Flowering tiptoeing

Poetry is the art of sneaking up on someone. Like crocuses — a magic trick in the lawn. Wonder is a pocketful of significance that can be taken as an antidote to most kinds of despair. Gentle is when cup-like purple flowers lie underfoot while we still need to wear winter boots.

Darkness is a precursor to sleeplessness when time springs forward. Secret is a chrysalis in a forest while butterfly is deep in Mexico still.

I keep reading poetry because I like being snuck up on. Mary Ruefle’s essay “On Secrets” is funny and infuriating on how all this — poetry and art and marketing and philosophy — works.

“The human mind hides from itself.”

Mary Ruefle, “On Secrets” in Madness, Rack, and Honey

The peekaboo game of spring bulbs is charming, but of the mind, not so much. I know I often wish things were more straightforward. But as I said before, I also like being snuck up on.

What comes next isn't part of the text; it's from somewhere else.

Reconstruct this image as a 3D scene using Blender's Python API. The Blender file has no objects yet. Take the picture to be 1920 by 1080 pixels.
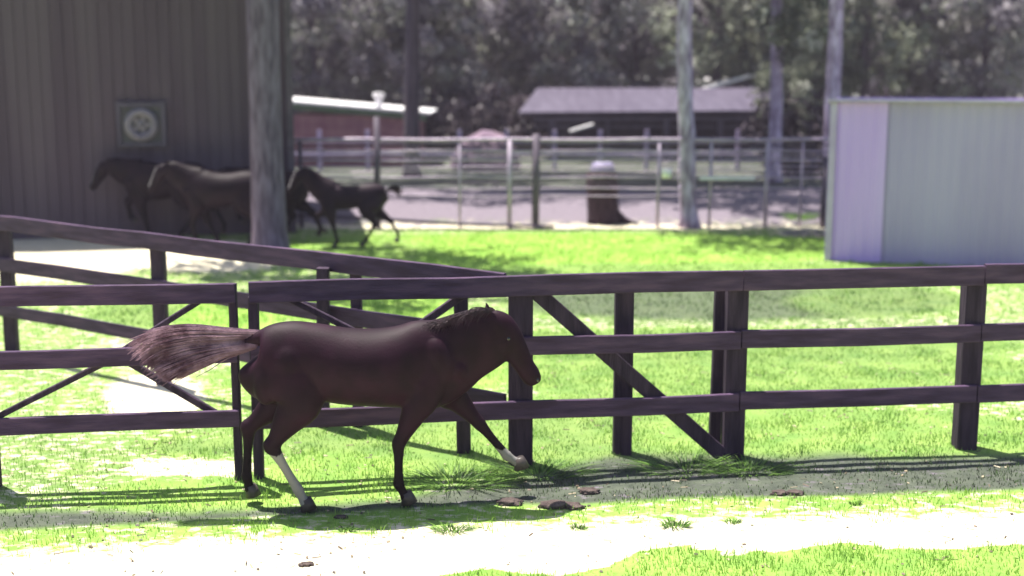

“Poetry is never encoded — it is never a covert operation whose information is ciphered and must be deciphered — and yet it does incline toward self-concealment, insofar as it concentrates intently on what words conceal, or, to put it another way, on what language seeks to reveal.

“It concentrates on the inside in an attempt to reverse the situation; to turn it inside out.”

Mary Ruefle, “On Secrets”

And she quotes Tomas Tranströmer’s complaint: “So much that can neither be written nor kept inside!” She quotes Carl Jung, Cecilia Vicuña, and James Tate. She quotes Paul Valéry:

“To raise the question of the mind is to call everything into question; all is disorder…. But this disorder is the condition and promise of the mind’s fecundity, which depends on the unexpected rather than the expected, on what we do not know (and because we do not know it) rather than on what we know.”

Paul Valéry in Ruefle’s “On Secrets”

Poetry is truly a wonder. It takes the unruly and often painful surprises that lurk in the mind-field and makes a butterfly, or a muddy, broken crocus.

Sometimes it makes a refuge for the heart, like a daydream summer-cottage afternoon, while the mind is more or less a blizzard nor’easter of early spring.

The solitude of a painted house 
by Salma

Hanging on my wall 
the shade of a painted tree,
a single cottage,
some flowers,
a sky.

My eyes rest on the flowers 
while my heart seeks
the solitude 
of the painted house.

from Wild Words: Four Tamil Poets, translated by Lakshmi Holmström

This Tamil poet and novelist, Salma, observes with honest courage her own longing for privacy and selfhood in the context of her family and social structure. It is instantly universal: we realize “oh, another feels a deep need for solitude.” Reading a poem, making a poem. Being transformed.

I agree with philosopher J. Krishnamurti here; I think we could all be more gentle. If we don’t actively practice gentleness, and if the violence that seems to be accelerating its potentiality keeps stirring the world, we will be adding to it.

It takes gentleness to know anything worth knowing. It wants to sneak up between your toes.